Being an Entrepreneur
13) “Success is not what you have, but who you are.”
Bo Bennett is the founder and CEO of eBookIt.com, a company focused on eBook formatting, publishing, and distribution.
14) “Five days a week, I read my goals before I go to sleep and when I wake up. There are 10 goals around health, family and business with expiration dates, and I update them every six months.”
Daymond John is the founder, president, and CEO of FUBU, an American hip hop apparel company. FUBU stands for “For Us, By Us” and was created when the founders were brainstorming for a catchy four-letter word, following other big brands such as Nike and Coke.
15) “It’s very important for entrepreneurs to look for people in the company who are not afraid of failures, for example, intrapreneurs. They make a business more successful by thinking like an entrepreneur — but within a company.”

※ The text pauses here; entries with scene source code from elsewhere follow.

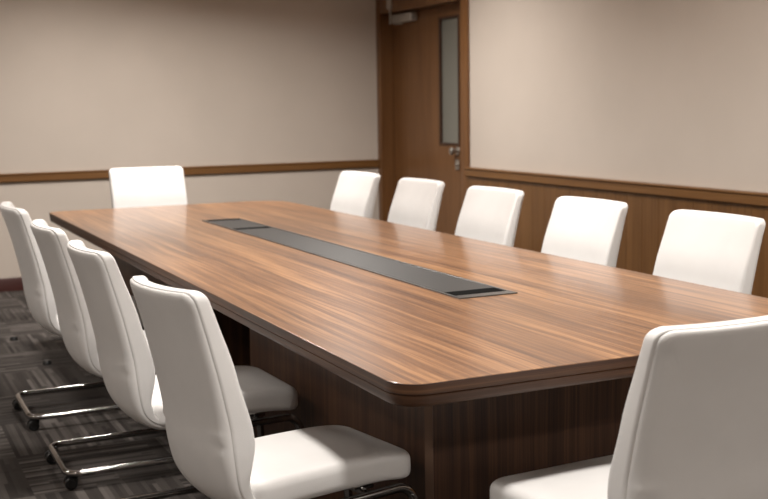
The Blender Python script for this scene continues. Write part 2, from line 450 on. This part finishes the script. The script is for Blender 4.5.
def pedestal(x0, x1, y0, y1):
    bm = bmesh.new(); ch = 0.016; h = TT - TH
    o = [(x0 + ch, y0), (x1 - ch, y0), (x1, y0 + ch), (x1, y1 - ch), (x1 - ch, y1), (x0 + ch, y1), (x0, y1 - ch), (x0, y0 + ch)]
    o = [(px - tcx, py - tcy) for px, py in o]
    A = [bm.verts.new((px, py, 0)) for px, py in o]; B = [bm.verts.new((px, py, h)) for px, py in o]
    for i in range(8): bm.faces.new((A[i], A[(i + 1) % 8], B[(i + 1) % 8], B[i]))
    bm.faces.new(A[::-1]); bm.faces.new(B)
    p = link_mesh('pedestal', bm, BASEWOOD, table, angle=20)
    for sx, sy in ((0, 0), (1, 0), (0, 1), (1, 1)):       # slim strip on each chamfered corner, lighter colour paints the light it catches
        ax, ay = (x1 if sx else x0), (y1 if sy else y0); dx, dy = (-1 if sx else 1), (-1 if sy else 1)
        q0, q1 = Vector((ax + dx * ch, ay, 0)), Vector((ax, ay + dy * ch, 0)); off = Vector((-dx, -dy, 0)).normalized() * 0.002
        q = [q0 + off, q1 + off, q1 - off, q0 - off]; t = Vector((-tcx, -tcy, 0)); b2 = bmesh.new()
        A = [b2.verts.new(v + t + Vector((0, 0, 0.002))) for v in q]; B = [b2.verts.new(v + t + Vector((0, 0, h - 0.001))) for v in q]
        for i in range(4): b2.faces.new((A[i], A[(i + 1) % 4], B[(i + 1) % 4], B[i]))
        b2.faces.new(A[::-1]); b2.faces.new(B)
        link_mesh('corner_strip', b2, LITSTRIPWOOD, p, smooth=False)
    return p
PX0, PX1 = 1.30, 2.15
pedestal(PX0, PX1, 2.52, 3.975)
pedestal(PX0, PX1, 5.05, 6.47)
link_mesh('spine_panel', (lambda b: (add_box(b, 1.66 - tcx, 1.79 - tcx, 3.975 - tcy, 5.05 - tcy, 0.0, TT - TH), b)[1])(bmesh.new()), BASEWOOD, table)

# cable channel let into the top
SX0, SX1, SY0, SY1 = 1.667, 1.878, 3.007, 5.831
def tb(bm, x0, x1, y0, y1, z0, z1, bev=0.0): add_box(bm, x0 - tcx, x1 - tcx, y0 - tcy, y1 - tcy, z0, z1, bevel=bev, seg=1)
bm = bmesh.new(); rw = 0.011
tb(bm, SX0, SX0 + rw, SY0, SY1, TT - 0.002, TT + 0.0035, 0.001); tb(bm, SX1 - rw, SX1, SY0, SY1, TT - 0.002, TT + 0.0035, 0.001)
tb(bm, SX0 + rw, SX1 - rw, SY0, SY0 + 0.045, TT - 0.002, TT + 0.0035, 0.001); tb(bm, SX0 + rw, SX1 - rw, SY1 - 0.012, SY1, TT - 0.002, TT + 0.0035, 0.001)
chan = link_mesh('cable_channel', bm, TRAYRIM, table, angle=25); chan['label'] = 'dark metal cable channel along the middle of the top'
bm = bmesh.new(); tb(bm, SX0 + rw, SX1 - rw, SY0 + 0.045, SY1 - 0.012, TT - 0.002, TT + 0.0006)
link_mesh('slot_shade_sheet', bm, SLOT, chan)  # flat black sheet, its colour paints the shade of an uncut slot
for a_, b_ in ((3.132, 5.275), (5.345, 5.755)):
    bm = bmesh.new(); tb(bm, SX0 + rw + 0.002, SX1 - rw - 0.002, a_, b_, TT + 0.0004, TT + 0.0028, 0.0008)
    link_mesh('lid', bm, TRAYMETAL, chan, angle=25)

# ------------------------------------------------------------------ chair
SW = 0.207                                    # half width of the back
rear = Path([(0.30, 0.380), (0.24, 0.375), (0.185, 0.373), (0.128, 0.381), (0.082, 0.408), (0.050, 0.455), (0.030, 0.53), (0.018, 0.62),
             (0.003, 0.70), (-0.018, 0.79), (-0.041, 0.87), (-0.066, 0.942)])
LL = rear.len
WING = 0.030
def smooth(a, b, x):
    t = min(1, max(0, (x - a) / (b - a))); return t * t * (3 - 2 * t)
def back_deform(l0, l1, off, thick, nominal, dent=0.0):
    mid, half = (l0 + l1) / 2, (l1 - l0) / 2
    def f(a, b, c):
        l = mid + b; p, t = rear.at(l)
        n = Vector((t.y, -t.x))               # forward / up
        s = l / LL
        n = n.lerp(Vector((1, 0.0)), smooth(0.65, 0.9, s)).normalized()
        wsc = lerp_table([(0, 0.90), (0.25, 0.95), (0.5, 1.0), (1, 0.985)], s)
        w = WING * (0.25 + 0.75 * min(1, s * 1.8) + 0.25 * smooth(0.75, 1, s)) * abs(a / SW) ** 2.2
        d = off(l) + c / nominal * thick(l) + w
        for sg in (-1, 1):
            if dent:
                d += dent * math.exp(-((a - sg * 0.175) / 0.022) ** 2 - ((l - 0.405) / 0.008) ** 2)
                d -= dent * 0.7 * math.exp(-((a - sg * 0.178) / 0.03) ** 2 - ((l - 0.425) / 0.010) ** 2)
                d += dent * 0.7 * math.exp(-((a - sg * 0.180) / 0.014) ** 2 - ((l - LL + 0.062) / 0.007) ** 2)
        q = p + n * d
        return (q.x, a * wsc, q.y)
    return f, half
pthick = lambda l: lerp_table([(0.05, 0.016), (0.22, 0.017), (0.36, 0.022), (0.52, 0.018), (LL, 0.014)], l)
cthick = lambda l: lerp_table([(0.17, 0.016), (0.26, 0.032), (0.40, 0.062), (0.55, 0.050), (LL, 0.038)], l)
def two_r(th, r0, r1, q=6):
    pr = [(r0 - r0 * math.sin(PI / 2 * j / q), r0 - r0 * math.cos(PI / 2 * j / q)) for j in range(q + 1)]
    return pr + [(r1 - r1 * math.cos(PI / 2 * j / q), th - r1 + r1 * math.sin(PI / 2 * j / q)) for j in range(q + 1)]

def make_chair():
    root = empty('conference_chair')
    # rear panel: wraps from under the seat to the top edge
    bm = bmesh.new(); f, hb = back_deform(0.085, LL, lambda l: 0.0, pthick, 0.03, dent=0.004)
    rings_mesh(bm, SW - 0.005, hb - 0.004, 0.026, two_r(0.03, 0.022, 0.003), f, inner=16, m=(16, 44))
    link_mesh('back_panel', bm, LEATHER, root, angle=180)
    # front cushion
    bm = bmesh.new(); f, hb = back_deform(0.16, LL + 0.0005, lambda l: pthick(l) - 0.0025, cthick, 0.04)
    rings_mesh(bm, SW + 0.0005, hb, 0.028, two_r(0.04, 0.0055, 0.014), f, inner=14, m=(14, 36))
    link_mesh('back_cushion', bm, LEATHER, root, angle=180)
    # seat
    sx0, sx1, st = 0.112, 0.600, 0.074
    def sd(a, b, c):
        x = (sx0 + sx1) / 2 + b; u = (x - sx0) / (sx1 - sx0)
        z = 0.398 + c
        z += -0.014 * max(0, (u - 0.72) / 0.28) ** 2 + 0.004 * math.sin(u * PI)
        top = max(0, (c - 0.03) / 0.048)
        z += top * 0.008 * (1 - (a / 0.205) ** 2) * math.sin(min(1, u * 1.02) * PI)
        return (x, a * (1 - 0.03 * u), z)
    bm = bmesh.new()
    rings_mesh(bm, 0.207, (sx1 - sx0) / 2, 0.055, round_prof(st, 0.024, seams=(0.049,), q=6, g=0.0012, dw=0.0018), sd, inner=12, m=(14, 20))
    link_mesh('seat', bm, LEATHER, root, angle=180)
    # chrome cantilever tube, one continuous bend
    r = 0.0125; yb = 0.190; zt, zb = 0.371, 0.060
    half = lambda s: [(0.225, s * yb, zt - 0.003), (0.592, s * yb, zt + 0.004), (0.60, s * yb, zb), (-0.014, s * yb, zb)]
    pts = half(-1) + half(1)[::-1]
    path = fillet(pts, [0, 0.055, 0.06, 0.05, 0.05, 0.06, 0.055, 0], 8)
    bm = bmesh.new(); add_tube(bm, path, r, 16)
    add_tube(bm, [(0.225, -yb, zt - 0.003), (0.225, yb, zt - 0.003)], 0.010, 12)
    add_tube(bm, [(0.46, -yb, zt + 0.001), (0.46, yb, zt + 0.001)], 0.010, 12)
    for x in (0.245, 0.46):
        for s in (-1, 1):
            add_box(bm, x - 0.03, x + 0.03, s * 0.13 - 0.02, s * 0.13 + 0.02, zt + 0.006, 0.395, bevel=0.002, seg=1)
    link_mesh('frame', bm, CHROME, root, angle=50)
    for x, s in ((0.008, -1), (-0.006, 1), (0.50, -1), (0.50, 1)):
        bm = bmesh.new(); yc = s * (yb - 0.030)
        add_cyl(bm, (x, yc, zb + 0.002), (x, yc, 0.040), 0.013, 0.013, 16)
        add_box(bm, x - 0.026, x + 0.018, yc - 0.009, yc + 0.009, 0.022, 0.048, bevel=0.006, seg=2)
        ca = link_mesh('caster', bm, BLACK, root, angle=40)
        bm = bmesh.new()
        for q in (-1, 1):
            add_lathe(bm, (x - 0.008, yc + q * 0.008, 0.0225), (0, q, 0),
                      [(0, .014), (0.001, .021), (.003, .0225), (.012, .0225), (.015, .020), (.0155, .014), (.0135, .013), (.0135, .001)], 24)
        link_mesh('caster_wheel', bm, [BLACK], ca, angle=40)
    return root

def copy_tree(o, parent=None):
    c = o.copy(); C.objects.link(c)
    if parent: c.parent = parent
    for ch in list(o.children): copy_tree(ch, c)
    return c

spots = [  # x, y, facing angle, scale (width, height), label
    (0.645, 2.568, 10, 0.83, 1.004, 'white leather chair at the near end of the left row, whole seat showing'),
    (0.633, 3.435, 2, 0.97, 1.0, 'white leather chair second from the camera along the left side of the table'),
    (0.628, 4.190, 0, 1.06, 1.0, 'white leather chair third from the camera along the left side of the table'),
    (0.618, 5.050, 0, 1.18, 1.006, 'white leather chair farthest from the camera on the left side, at the picture edge'),
    (2.790, 3.130, 180, 1.14, 1.0, 'white leather chair closest to the camera along the panelled right wall'),
    (2.790, 3.890, 180, 1.15, 1.0, 'white leather chair second from the camera along the panelled right wall'),
    (2.790, 4.670, 180, 1.16, 1.0, 'white leather chair in the middle of the row by the panelled right wall'),
    (2.790, 5.450, 180, 1.17, 1.0, 'white leather chair in front of the brown door, right side of the table'),
    (2.790, 6.270, 180, 1.28, 1.0, 'white leather chair at the far end of the right row, beside the door frame'),
    (1.722, 7.290, -90, 1.18, 1.03, 'white leather chair alone at the far table end, against the far wall'),
    (1.575, 1.690, 93, 1.13, 0.98, 'white leather chair seen from behind at the near table end, lower right corner'),
]
proto = make_chair()
for i, (x, y, a, ws, hs, lab) in enumerate(spots):
    o = proto if i == 0 else copy_tree(proto)
    o.location = (x, y, 0); o.rotation_euler = (0, 0, math.radians(a)); o.scale = (1, ws, hs)
    tag(o, lab, 'chair', 'white conference chairs around the table')

# ------------------------------------------------------------------ small caps on the carpet
for x, y, lab in ((0.867, 6.12, 'small black cap on the carpet left of the table, the nearer of two'),
                  (0.792, 6.874, 'small black cap on the carpet near the baseboard, the farther of two')):
    bm = bmesh.new(); add_lathe(bm, (0, 0, 0), (0, 0, 1), [(0, .024), (.016, .022), (.022, .016), (.023, .001)])
    o = link_mesh('floor_cap', bm, BLACK); o.location = (x, y, 0)
    tag(o, lab, 'floor cap', 'black caps on the carpet')

# ------------------------------------------------------------------ lights
WARM = (1.0, 0.945, 0.885)
LENS = emit('unseen_downlight_lens', (1, 0.9, 0.78, 1), 6)
def unseen_downlight(x, y, power, spread=150, size=0.30):
    bm = bmesh.new()
    add_lathe(bm, (0, 0, 0), (0, 0, -1), [(0, .20), (.004, .20), (.008, .192), (.008, .165), (.001, .164)], 32)
    o = struct(link_mesh('unseen_ceiling_light', bm, CEIL)); o.location = (x, y, ZC)
    bm = bmesh.new(); add_cyl(bm, (0, 0, -0.001), (0, 0, -0.003), 0.163, n=32)
    link_mesh('lens', bm, LENS, o)
    ld = bpy.data.lights.new('unseen_downlight', 'AREA'); ld.shape = 'DISK'; ld.size = size
    ld.energy = power; ld.color = WARM; ld.spread = math.radians(spread)
    l = bpy.data.objects.new('unseen_downlight', ld); C.objects.link(l); l.location = (x, y, ZC - 0.012)
for x, y, p in ((0.95, 1.65, 34), (2.95, 1.65, 32), (0.95, 3.9, 32), (2.5, 3.9, 38), (1.45, 7.2, 49), (2.85, 6.7, 44), (-1.4, 2.0, 28), (-1.4, 5.5, 30), (0.95, -1.1, 34), (2.95, -1.1, 34)):  # left-side and behind-camera lamps are unseen fill, added to brighten chair backs
    unseen_downlight(x, y, p)
w = bpy.data.worlds.new('world'); sc.world = w; w.use_nodes = True
w.node_tree.nodes['Background'].inputs[0].default_value = (1, 0.93, 0.85, 1); w.node_tree.nodes['Background'].inputs[1].default_value = 0.05

# ------------------------------------------------------------------ view
sc.view_settings.view_transform = 'Standard'; sc.view_settings.look = 'None'
sc.view_settings.exposure = 0.0; sc.view_settings.gamma = 1.0; sc.view_settings.use_curve_mapping = False
sc.cycles.use_denoising = True; sc.cycles.max_bounces = 8; sc.cycles.diffuse_bounces = 5; sc.cycles.sample_clamp_indirect = 6
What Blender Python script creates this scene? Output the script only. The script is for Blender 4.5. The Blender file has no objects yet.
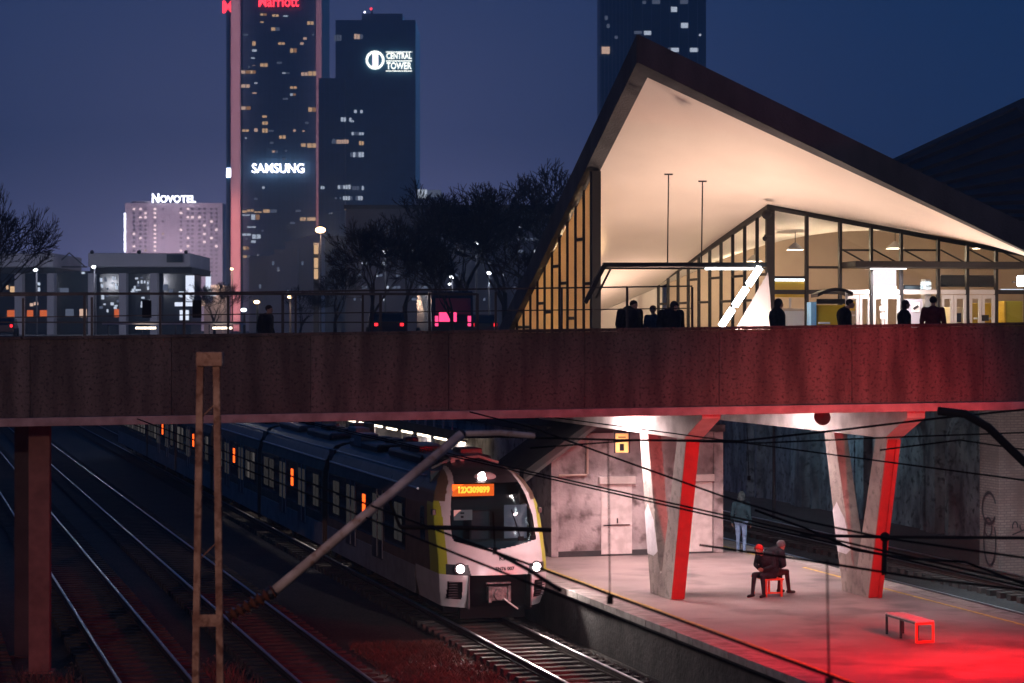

Chirag Kulkarni is the founder of Taco, a content marketing agency helping brands consistently deliver ROI on marketing dollars. He’s also a contributing writer at ReadWrite, and Fortune Magazine.
16) “Selling is not a pushy, winner-takes-all, macho act. It is an empathy-led, process-driven, and knowledge-intensive discipline. Because, in the end, people buy from people.”
Subroto Bagchi is the co-founder of Mindtree. He, along with nine others, founded Mindtree, a $1 billion global IT services company with approximately 20000+ people.
17) “If you cannot do great things, do small things in a great way.”
Napoleon Hill was an American self-help author. He is known best for his book Think and Grow Rich (1937), which is among the 10 best selling self-help books of all time.
18) “If you are not getting traction on your idea, you try a few things. You try pushing harder, cleaning up something, building up to something aggressively — but if it doesn’t get traction, then don’t bother.”
Vijay Sharma is the founder of Paytm, a technology company based in India. Sharma himself was ranked as India’s youngest billionaire in 2017 by Forbes with a net worth of $2.1 billion.
19) “I don’t look to jump over 7-foot bars — I look for 1-foot bars that I can step over.”
Warren Buffett is the CEO of Berkshire Hathaway, a company that owns, to name a few, GEICO, Duracell, Dairy Queen, BNSF, Lubrizol, and Fruit of the Loom.
20) “In the end, a vision without the ability to execute it is probably a hallucination.”
Steve Case is the co-founder of AOL, an American web portal and online service provider. You might be using it right now.
21) “I’m always tweaking, always trying to make it better, constantly moving the levers and dials.”
Steve Ells is the founder and co-CEO of Chipotle. He served for two years as a sous chef under Jeremiah Tower before opening a taco store in Denver, Colorado near the University of Denver campus using $85,000 borrowed from his family and friends. He served as CEO from 1993 to 2009.
22) “Ideas are easy. Implementation is hard.”
Guy Kawasaki is the co-founder of Alltop, a website that aggregates all of the top news and information in real time.
23) “Business opportunities are like buses, there’s always another one coming.”
Richard Branson is Founder of the Virgin Group, a brand that has expanded into many diverse sectors from travel to telecommunications, health to banking, and music to leisure.
24) “Success depends on employees. For me, knowing and connecting with my employees is very important.”
Dr. Divine Ndhlukula is the founder and managing director of DDNS Security Operations Ltd, a holding company for SECURICO Security Services. Securico was the first Zimbabwean manned security company to be certified to the internationally acclaimed ISO9001:2008 Quality Management System and Dr Ndhlukula was named one of the most successful women in Africa by Forbes.
25) “Only the paranoid survive.”
Andy Grove was the former CEO of Intel. After escaping from Communist-controlled Hungary at the age of 20, he finished his education in the United States. There, he became the third employee of Intel, as well as its third CEO. Under his leadership, the company became the world’s largest semiconductor company.